* Supplied material *
--
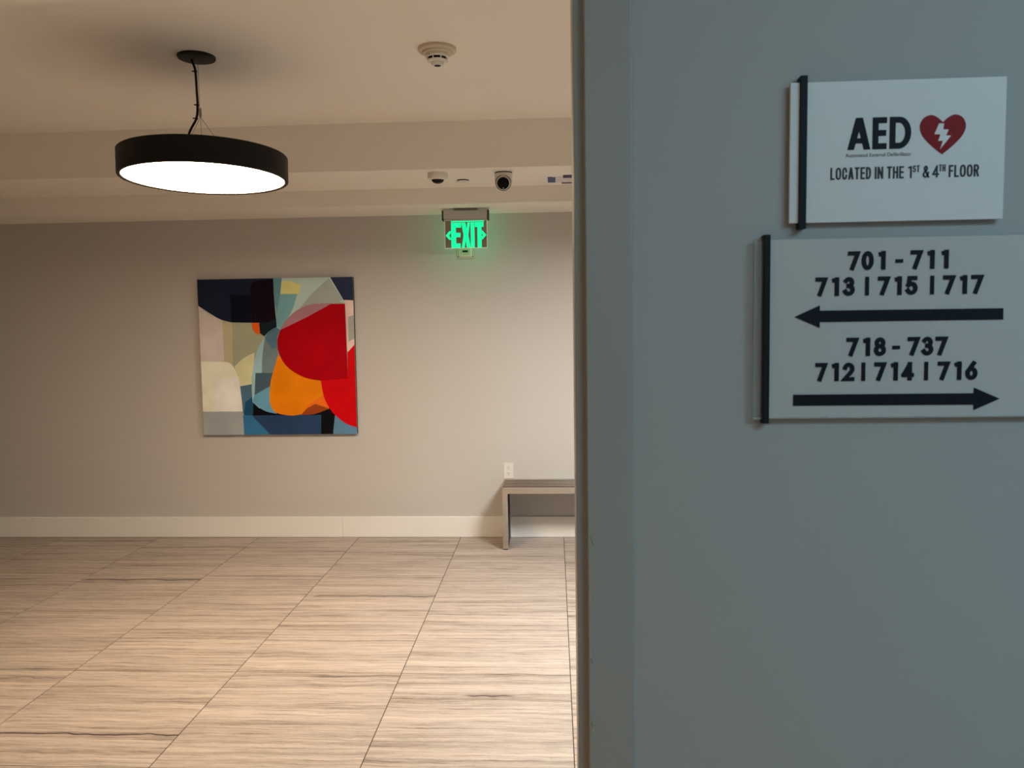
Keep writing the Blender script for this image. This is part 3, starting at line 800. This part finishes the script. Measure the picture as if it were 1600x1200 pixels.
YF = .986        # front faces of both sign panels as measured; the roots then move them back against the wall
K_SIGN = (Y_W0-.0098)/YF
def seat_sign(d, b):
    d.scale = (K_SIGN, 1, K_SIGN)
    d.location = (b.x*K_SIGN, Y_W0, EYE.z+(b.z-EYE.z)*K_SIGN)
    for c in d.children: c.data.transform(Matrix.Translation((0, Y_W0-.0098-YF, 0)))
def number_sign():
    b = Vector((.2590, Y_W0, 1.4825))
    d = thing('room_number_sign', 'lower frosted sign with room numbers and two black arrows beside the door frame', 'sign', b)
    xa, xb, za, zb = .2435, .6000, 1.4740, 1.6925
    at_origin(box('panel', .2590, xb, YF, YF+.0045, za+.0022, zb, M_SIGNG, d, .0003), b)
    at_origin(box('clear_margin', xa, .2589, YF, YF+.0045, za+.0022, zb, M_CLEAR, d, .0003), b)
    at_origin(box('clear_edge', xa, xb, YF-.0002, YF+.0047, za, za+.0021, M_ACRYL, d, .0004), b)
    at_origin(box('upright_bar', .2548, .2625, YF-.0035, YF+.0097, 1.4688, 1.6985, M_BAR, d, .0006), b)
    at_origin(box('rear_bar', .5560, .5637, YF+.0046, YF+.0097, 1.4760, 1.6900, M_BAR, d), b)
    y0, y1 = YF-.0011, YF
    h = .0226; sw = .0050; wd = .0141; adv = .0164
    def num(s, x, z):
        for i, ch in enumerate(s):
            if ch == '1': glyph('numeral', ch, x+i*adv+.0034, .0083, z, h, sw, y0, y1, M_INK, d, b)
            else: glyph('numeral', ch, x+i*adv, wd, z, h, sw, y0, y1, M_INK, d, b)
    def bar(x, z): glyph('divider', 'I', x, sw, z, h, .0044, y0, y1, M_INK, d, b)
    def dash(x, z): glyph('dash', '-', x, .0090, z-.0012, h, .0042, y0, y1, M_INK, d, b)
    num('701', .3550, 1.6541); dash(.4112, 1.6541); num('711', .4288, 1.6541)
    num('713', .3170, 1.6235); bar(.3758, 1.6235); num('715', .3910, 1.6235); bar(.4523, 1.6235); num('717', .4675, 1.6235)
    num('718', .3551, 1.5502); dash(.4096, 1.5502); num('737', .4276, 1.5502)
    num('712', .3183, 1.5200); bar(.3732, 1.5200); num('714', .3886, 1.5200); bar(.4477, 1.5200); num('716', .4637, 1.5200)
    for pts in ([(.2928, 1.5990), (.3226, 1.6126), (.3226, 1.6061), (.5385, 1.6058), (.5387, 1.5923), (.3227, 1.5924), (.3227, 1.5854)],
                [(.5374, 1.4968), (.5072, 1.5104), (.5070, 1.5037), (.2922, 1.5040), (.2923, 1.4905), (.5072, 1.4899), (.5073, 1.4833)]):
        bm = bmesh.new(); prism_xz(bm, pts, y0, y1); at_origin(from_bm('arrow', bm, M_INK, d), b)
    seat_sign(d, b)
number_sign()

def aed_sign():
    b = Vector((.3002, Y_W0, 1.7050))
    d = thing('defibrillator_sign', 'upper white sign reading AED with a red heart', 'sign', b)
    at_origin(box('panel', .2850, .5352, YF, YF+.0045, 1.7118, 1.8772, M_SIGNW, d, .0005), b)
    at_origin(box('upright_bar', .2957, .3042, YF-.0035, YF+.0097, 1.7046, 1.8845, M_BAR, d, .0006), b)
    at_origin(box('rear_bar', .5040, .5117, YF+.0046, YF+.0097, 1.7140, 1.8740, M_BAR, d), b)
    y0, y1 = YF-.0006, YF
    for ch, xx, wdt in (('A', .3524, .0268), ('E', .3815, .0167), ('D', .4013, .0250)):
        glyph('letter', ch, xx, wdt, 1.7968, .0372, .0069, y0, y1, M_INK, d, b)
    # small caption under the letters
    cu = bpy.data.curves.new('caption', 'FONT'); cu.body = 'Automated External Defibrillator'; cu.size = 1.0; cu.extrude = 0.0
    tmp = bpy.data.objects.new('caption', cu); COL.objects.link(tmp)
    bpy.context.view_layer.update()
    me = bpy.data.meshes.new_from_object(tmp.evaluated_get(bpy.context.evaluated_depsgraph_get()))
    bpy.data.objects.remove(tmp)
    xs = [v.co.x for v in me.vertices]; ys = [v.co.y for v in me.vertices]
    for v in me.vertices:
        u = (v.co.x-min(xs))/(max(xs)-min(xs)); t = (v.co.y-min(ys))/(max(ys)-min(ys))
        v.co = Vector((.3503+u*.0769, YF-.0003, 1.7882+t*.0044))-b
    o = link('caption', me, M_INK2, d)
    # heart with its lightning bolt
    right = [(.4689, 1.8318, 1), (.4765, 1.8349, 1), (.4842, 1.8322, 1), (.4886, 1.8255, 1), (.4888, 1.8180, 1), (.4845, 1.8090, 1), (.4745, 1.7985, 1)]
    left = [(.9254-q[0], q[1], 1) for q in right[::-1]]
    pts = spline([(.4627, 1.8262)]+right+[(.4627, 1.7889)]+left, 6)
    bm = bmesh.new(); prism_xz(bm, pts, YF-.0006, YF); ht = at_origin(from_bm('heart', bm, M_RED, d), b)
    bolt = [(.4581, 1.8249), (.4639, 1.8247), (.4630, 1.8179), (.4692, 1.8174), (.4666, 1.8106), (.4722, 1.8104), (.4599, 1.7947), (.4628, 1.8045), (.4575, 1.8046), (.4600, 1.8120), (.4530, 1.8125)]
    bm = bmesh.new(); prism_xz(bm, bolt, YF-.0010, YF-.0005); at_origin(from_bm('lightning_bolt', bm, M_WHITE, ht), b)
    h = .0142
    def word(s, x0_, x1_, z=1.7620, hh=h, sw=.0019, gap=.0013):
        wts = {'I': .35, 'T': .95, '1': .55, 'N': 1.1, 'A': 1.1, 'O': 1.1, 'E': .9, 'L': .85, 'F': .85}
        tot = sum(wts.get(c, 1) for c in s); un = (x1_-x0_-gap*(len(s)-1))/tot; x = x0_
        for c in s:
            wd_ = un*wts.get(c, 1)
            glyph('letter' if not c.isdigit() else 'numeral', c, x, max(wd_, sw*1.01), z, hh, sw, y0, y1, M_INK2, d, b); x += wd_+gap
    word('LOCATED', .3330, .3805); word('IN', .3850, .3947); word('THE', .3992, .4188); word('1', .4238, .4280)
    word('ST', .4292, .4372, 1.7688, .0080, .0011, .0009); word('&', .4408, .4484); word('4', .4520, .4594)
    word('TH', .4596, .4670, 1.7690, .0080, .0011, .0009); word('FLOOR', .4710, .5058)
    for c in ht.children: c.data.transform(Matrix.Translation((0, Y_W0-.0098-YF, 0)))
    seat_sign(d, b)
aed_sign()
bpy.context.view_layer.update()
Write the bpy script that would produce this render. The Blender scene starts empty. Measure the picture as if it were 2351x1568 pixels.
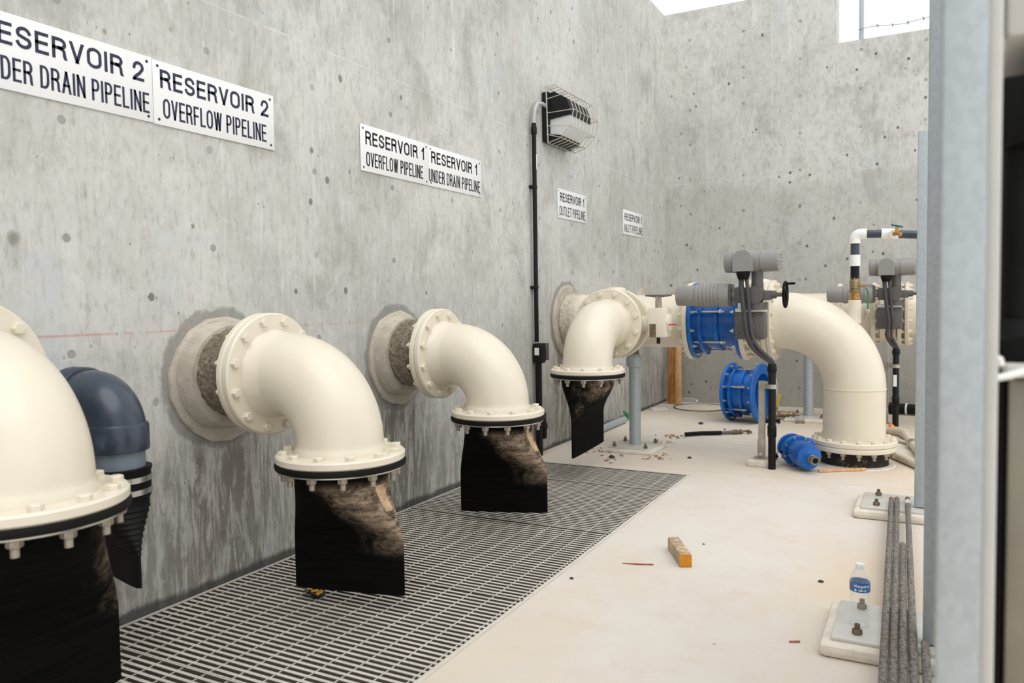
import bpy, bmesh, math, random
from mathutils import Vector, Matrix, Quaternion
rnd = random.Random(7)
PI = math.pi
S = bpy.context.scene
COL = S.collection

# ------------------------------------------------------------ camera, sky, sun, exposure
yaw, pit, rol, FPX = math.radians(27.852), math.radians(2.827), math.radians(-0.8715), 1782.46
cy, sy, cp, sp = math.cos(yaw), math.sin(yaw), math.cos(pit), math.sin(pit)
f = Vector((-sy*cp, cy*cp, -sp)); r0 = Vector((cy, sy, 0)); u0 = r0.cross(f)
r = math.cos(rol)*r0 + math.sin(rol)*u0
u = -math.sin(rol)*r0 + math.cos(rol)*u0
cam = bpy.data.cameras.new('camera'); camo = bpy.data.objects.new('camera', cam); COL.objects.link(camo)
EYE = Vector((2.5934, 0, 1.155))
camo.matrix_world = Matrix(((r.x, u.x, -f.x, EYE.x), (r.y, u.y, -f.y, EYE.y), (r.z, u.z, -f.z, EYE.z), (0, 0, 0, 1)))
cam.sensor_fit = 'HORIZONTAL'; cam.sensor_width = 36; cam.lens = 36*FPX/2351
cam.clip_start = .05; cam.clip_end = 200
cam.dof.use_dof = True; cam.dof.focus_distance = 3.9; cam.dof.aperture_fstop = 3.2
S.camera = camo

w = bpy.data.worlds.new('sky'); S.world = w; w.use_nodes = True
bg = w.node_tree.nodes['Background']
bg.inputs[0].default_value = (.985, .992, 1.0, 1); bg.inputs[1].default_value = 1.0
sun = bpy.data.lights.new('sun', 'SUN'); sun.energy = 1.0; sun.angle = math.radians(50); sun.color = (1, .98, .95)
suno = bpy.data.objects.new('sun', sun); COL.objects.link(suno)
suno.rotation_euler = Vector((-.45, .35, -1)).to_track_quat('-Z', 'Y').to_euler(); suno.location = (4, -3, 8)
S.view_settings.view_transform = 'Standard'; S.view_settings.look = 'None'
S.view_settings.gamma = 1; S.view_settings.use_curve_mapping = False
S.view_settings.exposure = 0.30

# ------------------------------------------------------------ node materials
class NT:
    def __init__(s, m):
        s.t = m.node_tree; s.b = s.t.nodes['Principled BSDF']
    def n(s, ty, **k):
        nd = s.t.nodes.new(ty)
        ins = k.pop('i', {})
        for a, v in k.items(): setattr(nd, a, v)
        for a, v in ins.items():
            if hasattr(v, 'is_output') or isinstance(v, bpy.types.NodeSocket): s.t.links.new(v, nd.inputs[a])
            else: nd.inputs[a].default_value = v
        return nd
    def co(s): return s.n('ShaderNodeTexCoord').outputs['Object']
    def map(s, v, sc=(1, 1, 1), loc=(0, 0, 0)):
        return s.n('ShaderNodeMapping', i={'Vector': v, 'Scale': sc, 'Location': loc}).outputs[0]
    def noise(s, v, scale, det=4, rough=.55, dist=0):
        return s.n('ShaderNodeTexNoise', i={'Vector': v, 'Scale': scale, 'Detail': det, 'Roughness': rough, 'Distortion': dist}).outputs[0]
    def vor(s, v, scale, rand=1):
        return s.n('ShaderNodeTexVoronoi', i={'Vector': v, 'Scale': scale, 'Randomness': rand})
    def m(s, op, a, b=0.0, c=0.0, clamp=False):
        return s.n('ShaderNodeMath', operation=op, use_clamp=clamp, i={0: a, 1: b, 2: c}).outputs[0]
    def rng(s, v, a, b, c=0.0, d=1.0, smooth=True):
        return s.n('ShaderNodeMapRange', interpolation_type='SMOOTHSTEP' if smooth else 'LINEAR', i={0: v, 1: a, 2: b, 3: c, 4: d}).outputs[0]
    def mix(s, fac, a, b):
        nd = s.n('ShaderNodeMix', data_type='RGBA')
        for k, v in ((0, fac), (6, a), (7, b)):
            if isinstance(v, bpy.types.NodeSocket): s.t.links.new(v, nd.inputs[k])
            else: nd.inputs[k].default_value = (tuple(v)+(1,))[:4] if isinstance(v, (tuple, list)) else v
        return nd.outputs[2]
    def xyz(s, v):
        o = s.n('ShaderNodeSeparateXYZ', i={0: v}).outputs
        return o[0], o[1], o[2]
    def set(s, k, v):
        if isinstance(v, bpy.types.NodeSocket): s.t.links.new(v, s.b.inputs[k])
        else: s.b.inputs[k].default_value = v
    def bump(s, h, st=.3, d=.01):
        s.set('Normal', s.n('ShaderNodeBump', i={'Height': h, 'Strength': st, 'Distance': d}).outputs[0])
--
* What is needed *
Copy word for word every line from the one with "Write the bpy" through the one with "COL = S.collection", including both. No pictures belong in the copy.

* Finished answer *
Write the bpy script that would produce this render. The Blender scene starts empty. Measure the picture as if it were 2351x1568 pixels.
import bpy, bmesh, math, random
from mathutils import Vector, Matrix, Quaternion
rnd = random.Random(7)
PI = math.pi
S = bpy.context.scene
COL = S.collection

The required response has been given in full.